The outside is bread and tastes like a bun. Inside, it is stuffed with a mixture: pork is traditional but some also are made with duck, chicken, tofu, eggplant or the purple sweet potato grown here. My first thought was that it reminded me of the German bierocks (spellings vary) I ate in Kansas. They, too, are a round roll but are traditionally stuffed with ground beef and cabbage. I’ve seen that those are similar to Russian pirogi, but that’s something else I have yet to try. Compared with bierocks, the manapua have less filling – just a small amount in the middle of the bread.
As with many foods in Hawaii, the manapua originated somewhere else and developed into a distinctly local creation. It began as a Cantonese pork bun called cha siu bao. You may have seen that item on dim sum menus. It came with Chinese workers who were brought to Hawaii to work on plantations. The Hawaii version is larger and has the variety of non-pork fillings.

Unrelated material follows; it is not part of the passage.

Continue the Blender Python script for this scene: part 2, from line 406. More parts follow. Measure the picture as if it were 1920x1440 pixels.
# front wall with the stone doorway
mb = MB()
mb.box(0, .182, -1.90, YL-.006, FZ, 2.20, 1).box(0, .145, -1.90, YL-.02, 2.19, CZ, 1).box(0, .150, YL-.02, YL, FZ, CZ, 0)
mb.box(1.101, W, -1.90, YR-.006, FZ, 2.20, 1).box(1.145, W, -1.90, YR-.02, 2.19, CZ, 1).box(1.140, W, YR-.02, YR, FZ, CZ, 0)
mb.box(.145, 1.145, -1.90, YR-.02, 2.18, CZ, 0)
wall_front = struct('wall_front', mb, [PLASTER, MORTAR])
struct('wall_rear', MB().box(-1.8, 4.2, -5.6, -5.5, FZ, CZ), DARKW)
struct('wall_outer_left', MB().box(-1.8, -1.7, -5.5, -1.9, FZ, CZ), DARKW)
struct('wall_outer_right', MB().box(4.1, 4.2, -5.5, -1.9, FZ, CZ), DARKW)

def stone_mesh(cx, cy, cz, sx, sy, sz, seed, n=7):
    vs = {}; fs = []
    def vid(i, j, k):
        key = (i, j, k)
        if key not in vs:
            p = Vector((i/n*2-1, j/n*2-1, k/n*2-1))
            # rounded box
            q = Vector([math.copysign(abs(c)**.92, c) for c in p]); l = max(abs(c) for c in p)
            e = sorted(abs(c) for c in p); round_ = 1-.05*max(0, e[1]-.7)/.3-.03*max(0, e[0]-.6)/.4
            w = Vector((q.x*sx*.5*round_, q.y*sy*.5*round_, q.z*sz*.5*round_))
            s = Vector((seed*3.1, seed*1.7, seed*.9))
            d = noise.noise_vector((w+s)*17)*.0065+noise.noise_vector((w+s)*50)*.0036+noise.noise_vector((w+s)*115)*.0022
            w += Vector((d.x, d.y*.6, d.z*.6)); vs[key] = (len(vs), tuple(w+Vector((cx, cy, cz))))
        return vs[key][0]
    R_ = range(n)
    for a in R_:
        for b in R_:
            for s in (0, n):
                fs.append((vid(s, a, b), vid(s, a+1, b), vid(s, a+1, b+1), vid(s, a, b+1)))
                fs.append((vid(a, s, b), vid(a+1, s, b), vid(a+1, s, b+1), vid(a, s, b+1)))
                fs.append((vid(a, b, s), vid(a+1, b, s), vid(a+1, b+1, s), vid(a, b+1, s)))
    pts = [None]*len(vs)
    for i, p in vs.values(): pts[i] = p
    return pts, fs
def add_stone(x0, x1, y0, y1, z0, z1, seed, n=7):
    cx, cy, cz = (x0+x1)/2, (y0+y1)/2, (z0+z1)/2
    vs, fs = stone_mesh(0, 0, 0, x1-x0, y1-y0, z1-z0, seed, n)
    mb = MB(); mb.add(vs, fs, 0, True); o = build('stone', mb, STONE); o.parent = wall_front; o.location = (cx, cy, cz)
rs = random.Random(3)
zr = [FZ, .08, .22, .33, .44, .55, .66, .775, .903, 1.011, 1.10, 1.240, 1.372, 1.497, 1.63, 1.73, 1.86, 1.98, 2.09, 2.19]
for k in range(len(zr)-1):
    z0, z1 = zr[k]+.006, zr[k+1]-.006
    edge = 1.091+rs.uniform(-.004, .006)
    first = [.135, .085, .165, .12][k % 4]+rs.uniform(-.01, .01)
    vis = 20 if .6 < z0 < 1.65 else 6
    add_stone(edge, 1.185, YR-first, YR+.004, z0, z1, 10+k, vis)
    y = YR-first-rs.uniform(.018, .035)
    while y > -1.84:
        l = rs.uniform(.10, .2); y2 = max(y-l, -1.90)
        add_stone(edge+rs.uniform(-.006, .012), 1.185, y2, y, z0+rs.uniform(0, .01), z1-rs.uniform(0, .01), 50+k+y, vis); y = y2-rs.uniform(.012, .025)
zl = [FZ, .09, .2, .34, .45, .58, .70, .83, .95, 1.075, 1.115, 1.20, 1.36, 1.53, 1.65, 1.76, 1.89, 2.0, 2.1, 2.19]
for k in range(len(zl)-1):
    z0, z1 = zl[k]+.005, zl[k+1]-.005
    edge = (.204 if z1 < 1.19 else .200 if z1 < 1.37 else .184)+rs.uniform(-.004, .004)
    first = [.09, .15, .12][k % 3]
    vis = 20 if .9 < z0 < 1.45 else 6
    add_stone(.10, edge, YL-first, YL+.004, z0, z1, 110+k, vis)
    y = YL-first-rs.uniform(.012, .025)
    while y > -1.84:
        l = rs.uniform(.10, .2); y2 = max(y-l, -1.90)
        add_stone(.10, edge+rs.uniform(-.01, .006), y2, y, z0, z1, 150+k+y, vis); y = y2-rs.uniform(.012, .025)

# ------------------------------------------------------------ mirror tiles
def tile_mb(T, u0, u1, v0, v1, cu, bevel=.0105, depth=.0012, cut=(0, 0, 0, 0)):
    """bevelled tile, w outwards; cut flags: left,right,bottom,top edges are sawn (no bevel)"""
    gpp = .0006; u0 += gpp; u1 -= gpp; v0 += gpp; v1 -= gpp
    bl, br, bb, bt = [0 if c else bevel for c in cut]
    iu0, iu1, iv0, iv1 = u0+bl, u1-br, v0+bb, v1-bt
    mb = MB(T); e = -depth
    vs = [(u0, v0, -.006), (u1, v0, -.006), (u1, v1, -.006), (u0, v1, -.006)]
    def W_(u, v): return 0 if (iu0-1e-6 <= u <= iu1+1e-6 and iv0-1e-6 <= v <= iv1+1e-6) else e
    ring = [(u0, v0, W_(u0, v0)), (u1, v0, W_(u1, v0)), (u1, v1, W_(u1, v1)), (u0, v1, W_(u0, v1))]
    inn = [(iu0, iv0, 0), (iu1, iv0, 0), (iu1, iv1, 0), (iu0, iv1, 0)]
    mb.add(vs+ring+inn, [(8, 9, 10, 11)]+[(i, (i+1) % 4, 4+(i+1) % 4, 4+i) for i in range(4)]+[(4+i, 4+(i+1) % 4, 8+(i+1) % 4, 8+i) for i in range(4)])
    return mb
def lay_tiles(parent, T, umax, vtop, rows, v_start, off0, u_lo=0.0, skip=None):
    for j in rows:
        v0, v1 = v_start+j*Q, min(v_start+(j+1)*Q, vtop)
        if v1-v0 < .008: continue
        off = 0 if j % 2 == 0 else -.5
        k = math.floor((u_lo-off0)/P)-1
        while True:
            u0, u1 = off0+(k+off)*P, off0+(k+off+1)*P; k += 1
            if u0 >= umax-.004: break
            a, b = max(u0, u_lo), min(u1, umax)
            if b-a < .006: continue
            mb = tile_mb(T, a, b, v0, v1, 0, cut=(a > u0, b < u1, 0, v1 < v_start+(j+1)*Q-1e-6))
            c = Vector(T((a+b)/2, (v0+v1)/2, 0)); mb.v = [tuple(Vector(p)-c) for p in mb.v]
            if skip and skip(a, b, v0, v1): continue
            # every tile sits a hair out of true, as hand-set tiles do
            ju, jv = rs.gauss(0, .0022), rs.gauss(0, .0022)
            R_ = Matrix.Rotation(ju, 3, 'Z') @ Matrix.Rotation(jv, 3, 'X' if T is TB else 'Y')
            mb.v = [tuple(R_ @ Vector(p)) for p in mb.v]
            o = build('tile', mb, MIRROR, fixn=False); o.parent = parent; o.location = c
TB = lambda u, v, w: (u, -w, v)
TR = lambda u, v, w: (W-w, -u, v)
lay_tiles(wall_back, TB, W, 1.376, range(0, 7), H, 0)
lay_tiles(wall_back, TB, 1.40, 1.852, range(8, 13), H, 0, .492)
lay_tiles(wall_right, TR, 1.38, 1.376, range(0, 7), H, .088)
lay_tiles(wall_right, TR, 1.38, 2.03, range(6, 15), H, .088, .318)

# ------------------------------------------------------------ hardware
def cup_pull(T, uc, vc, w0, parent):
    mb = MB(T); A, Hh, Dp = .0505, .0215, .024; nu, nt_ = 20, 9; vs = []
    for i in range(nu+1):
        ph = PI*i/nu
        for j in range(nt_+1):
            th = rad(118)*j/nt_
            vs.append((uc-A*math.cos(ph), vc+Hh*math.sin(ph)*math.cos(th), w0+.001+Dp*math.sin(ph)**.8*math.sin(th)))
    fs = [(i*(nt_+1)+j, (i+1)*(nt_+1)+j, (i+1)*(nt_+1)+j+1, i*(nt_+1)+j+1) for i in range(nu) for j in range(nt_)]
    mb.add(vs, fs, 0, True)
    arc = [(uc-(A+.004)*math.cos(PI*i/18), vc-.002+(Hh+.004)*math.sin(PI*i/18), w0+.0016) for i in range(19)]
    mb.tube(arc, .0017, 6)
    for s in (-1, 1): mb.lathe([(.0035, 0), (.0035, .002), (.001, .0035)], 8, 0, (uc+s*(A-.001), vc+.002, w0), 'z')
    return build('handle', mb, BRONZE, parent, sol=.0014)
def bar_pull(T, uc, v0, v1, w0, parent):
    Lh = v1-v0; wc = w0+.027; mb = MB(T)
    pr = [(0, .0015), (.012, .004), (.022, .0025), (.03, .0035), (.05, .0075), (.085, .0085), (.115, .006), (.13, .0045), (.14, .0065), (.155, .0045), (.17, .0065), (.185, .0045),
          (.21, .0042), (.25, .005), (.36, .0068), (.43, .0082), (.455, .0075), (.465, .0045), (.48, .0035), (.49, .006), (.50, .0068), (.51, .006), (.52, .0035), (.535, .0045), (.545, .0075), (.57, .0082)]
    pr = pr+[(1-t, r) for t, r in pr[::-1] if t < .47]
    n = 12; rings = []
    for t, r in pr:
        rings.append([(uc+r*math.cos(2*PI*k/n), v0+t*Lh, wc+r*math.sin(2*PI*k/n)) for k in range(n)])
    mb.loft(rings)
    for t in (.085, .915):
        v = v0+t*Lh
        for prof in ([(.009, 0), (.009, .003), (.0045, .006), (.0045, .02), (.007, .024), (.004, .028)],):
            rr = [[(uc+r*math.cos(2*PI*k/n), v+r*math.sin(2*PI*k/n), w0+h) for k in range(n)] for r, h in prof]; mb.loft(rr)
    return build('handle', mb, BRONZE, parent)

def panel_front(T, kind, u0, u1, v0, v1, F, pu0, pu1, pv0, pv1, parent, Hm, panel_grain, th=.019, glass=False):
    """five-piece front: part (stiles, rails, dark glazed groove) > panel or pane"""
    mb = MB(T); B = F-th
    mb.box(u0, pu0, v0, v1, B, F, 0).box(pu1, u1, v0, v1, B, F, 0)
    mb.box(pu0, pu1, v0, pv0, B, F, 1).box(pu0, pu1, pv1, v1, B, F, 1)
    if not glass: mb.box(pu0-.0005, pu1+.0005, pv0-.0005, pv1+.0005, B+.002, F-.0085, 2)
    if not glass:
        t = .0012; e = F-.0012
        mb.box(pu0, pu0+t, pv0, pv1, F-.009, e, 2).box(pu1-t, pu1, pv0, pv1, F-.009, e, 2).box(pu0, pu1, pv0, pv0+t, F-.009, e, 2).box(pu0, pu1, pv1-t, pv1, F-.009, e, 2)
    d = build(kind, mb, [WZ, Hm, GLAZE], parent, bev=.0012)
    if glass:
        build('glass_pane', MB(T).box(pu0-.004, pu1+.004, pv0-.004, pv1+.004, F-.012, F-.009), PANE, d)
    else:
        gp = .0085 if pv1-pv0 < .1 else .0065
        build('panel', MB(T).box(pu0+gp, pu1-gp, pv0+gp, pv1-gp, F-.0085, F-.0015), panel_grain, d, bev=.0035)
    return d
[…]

The local name is pidgin, not a direct Hawaiian language translation. Two guesses are that it comes from mea ono pua’a, translated as “good pork thing,” or mauna pua’a, meaning “mountain of pork.”
Either way, it’s a tasty addition to Hawaii cuisine and to my “diet” of local foods. That is one of the advantages of being on a college campus: the campus cafeteria had manapua for awhile. The servers are happy to explain what they are and I could watch students eating them without seeming rude. The manapua stand has now been replaced with udon and soba noodle soup, which I’ve come to love for breakfast. The adventure continues!
(The manapua translation information comes from Nadine Kam’s column, “The Weekly Eater,“ Honolulu Star-Bulletin, March 1, 2001.)